BEHAVIOR OF VAPOR BUBBLES GENERATED ON A SINGLE HEATER ROD PARTLY CONFINED BY METALLIC WALLS IN SUBCOOLED WATER

摘要

Vibration of a structure should be avoided to prevent any damage, such as fretting wear occurring between its components, leading to critical failure of the structure. As an industrial example, a fuel assembly in the reactor core of a pressurized water reactor (PWR) is considered as such a structure. A fuel assembly for a PWR, consisting of hundreds of Arm-long fuel rods, is utilized in the vertical upflow of the coolant water in a reactor core under high-pressure and high-temperature conditions. Abnormal situations, such as system pressure drop or loss of coolant flow in the core may lead to unexpected subcooled boiling at the fuel rods, which generate heat due to the nuclear reaction.
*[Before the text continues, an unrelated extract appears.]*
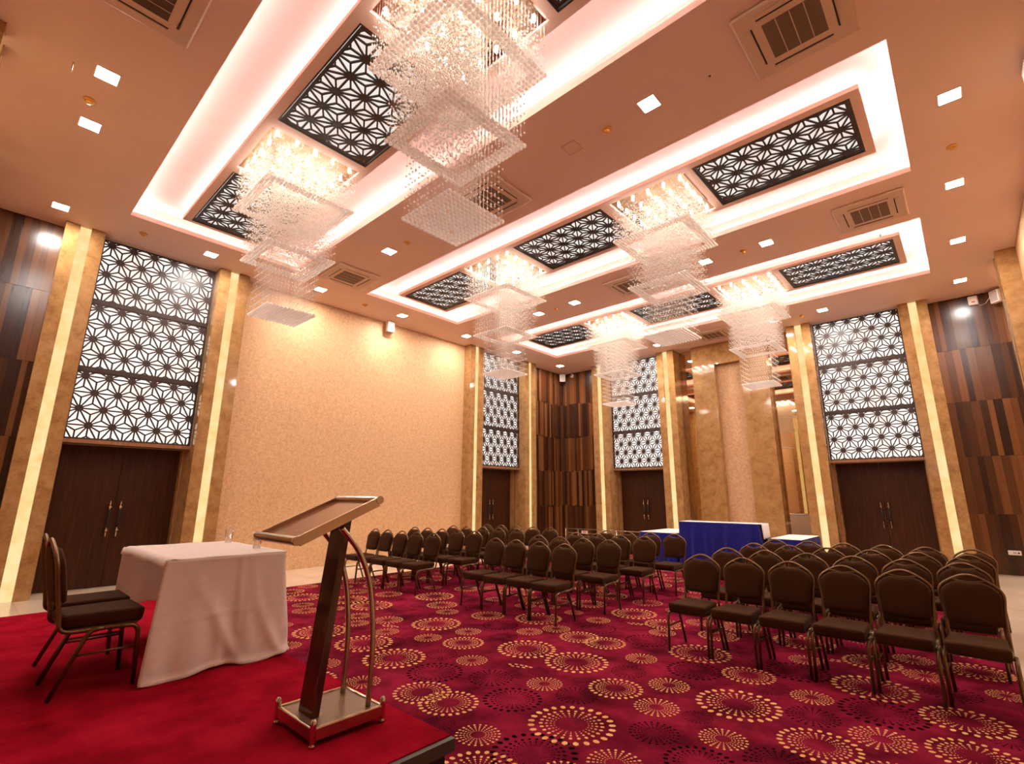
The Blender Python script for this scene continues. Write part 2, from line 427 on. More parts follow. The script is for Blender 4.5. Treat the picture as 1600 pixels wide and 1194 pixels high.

The behavior of vapor bubbles generated in subcooled boiling can be a cause of fuel rod vibration, i.e., subcooled boiling-induced vibration (SBIV). This paper describes some experiments studying SBIV of a single heater rod in distilled water under atmospheric pressure in order to understand the fundamental phenomena of the SBIV. These experiments focused on the effects of the structural constraints formed by metallic walls around the heater rod on the SBIV of the rod. Three configurations of structural constraints were provided in the experiments-single, parallel, and corner walls-under the thermal conditions of constant heat flux and in a certain range of subcooling degrees. The behavior of the generated vapor bubbles was observed to depend, in each case, on the structural constraints by the walls, which influenced the measured acceleration of the SBIV of the heater rod.